═════ Data provided

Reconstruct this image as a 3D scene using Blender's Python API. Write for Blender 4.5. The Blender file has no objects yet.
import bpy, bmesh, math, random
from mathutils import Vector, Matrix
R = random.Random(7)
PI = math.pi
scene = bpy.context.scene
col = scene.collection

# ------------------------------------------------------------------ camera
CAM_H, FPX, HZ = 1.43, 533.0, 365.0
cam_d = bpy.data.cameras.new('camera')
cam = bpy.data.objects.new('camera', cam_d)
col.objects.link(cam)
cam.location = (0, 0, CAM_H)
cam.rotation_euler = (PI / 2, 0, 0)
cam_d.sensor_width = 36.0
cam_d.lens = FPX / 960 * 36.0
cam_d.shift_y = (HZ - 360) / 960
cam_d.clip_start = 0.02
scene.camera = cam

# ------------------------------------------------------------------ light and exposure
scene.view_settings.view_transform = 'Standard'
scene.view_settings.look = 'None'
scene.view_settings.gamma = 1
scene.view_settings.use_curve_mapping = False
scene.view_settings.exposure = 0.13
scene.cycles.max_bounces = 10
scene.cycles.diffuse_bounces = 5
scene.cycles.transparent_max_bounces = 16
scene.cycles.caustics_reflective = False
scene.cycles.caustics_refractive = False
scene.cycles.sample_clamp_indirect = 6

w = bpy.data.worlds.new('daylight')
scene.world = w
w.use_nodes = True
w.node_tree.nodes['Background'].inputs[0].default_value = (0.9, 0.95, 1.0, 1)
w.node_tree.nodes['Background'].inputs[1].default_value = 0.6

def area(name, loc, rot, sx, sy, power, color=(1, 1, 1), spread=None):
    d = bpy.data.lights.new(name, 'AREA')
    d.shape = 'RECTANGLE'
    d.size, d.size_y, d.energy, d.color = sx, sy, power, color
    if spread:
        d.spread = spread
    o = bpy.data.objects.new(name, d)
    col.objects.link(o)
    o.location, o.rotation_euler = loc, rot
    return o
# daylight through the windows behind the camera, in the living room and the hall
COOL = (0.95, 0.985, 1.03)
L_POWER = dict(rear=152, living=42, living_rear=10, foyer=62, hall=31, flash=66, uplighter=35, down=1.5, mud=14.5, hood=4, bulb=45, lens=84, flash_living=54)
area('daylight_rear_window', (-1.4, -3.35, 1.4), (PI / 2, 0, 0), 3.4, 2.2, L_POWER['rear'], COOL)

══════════

> **Prompt**
Write out the full listing exactly as given.

> **Final result**
Reconstruct this image as a 3D scene using Blender's Python API. Write for Blender 4.5. The Blender file has no objects yet.
import bpy, bmesh, math, random
from mathutils import Vector, Matrix
R = random.Random(7)
PI = math.pi
scene = bpy.context.scene
col = scene.collection

# ------------------------------------------------------------------ camera
CAM_H, FPX, HZ = 1.43, 533.0, 365.0
cam_d = bpy.data.cameras.new('camera')
cam = bpy.data.objects.new('camera', cam_d)
col.objects.link(cam)
cam.location = (0, 0, CAM_H)
cam.rotation_euler = (PI / 2, 0, 0)
cam_d.sensor_width = 36.0
cam_d.lens = FPX / 960 * 36.0
cam_d.shift_y = (HZ - 360) / 960
cam_d.clip_start = 0.02
scene.camera = cam

# ------------------------------------------------------------------ light and exposure
scene.view_settings.view_transform = 'Standard'
scene.view_settings.look = 'None'
scene.view_settings.gamma = 1
scene.view_settings.use_curve_mapping = False
scene.view_settings.exposure = 0.13
scene.cycles.max_bounces = 10
scene.cycles.diffuse_bounces = 5
scene.cycles.transparent_max_bounces = 16
scene.cycles.caustics_reflective = False
scene.cycles.caustics_refractive = False
scene.cycles.sample_clamp_indirect = 6

w = bpy.data.worlds.new('daylight')
scene.world = w
w.use_nodes = True
w.node_tree.nodes['Background'].inputs[0].default_value = (0.9, 0.95, 1.0, 1)
w.node_tree.nodes['Background'].inputs[1].default_value = 0.6

def area(name, loc, rot, sx, sy, power, color=(1, 1, 1), spread=None):
    d = bpy.data.lights.new(name, 'AREA')
    d.shape = 'RECTANGLE'
    d.size, d.size_y, d.energy, d.color = sx, sy, power, color
    if spread:
        d.spread = spread
    o = bpy.data.objects.new(name, d)
    col.objects.link(o)
    o.location, o.rotation_euler = loc, rot
    return o
# daylight through the windows behind the camera, in the living room and the hall
COOL = (0.95, 0.985, 1.03)
L_POWER = dict(rear=152, living=42, living_rear=10, foyer=62, hall=31, flash=66, uplighter=35, down=1.5, mud=14.5, hood=4, bulb=45, lens=84, flash_living=54)
area('daylight_rear_window', (-1.4, -3.35, 1.4), (PI / 2, 0, 0), 3.4, 2.2, L_POWER['rear'], COOL)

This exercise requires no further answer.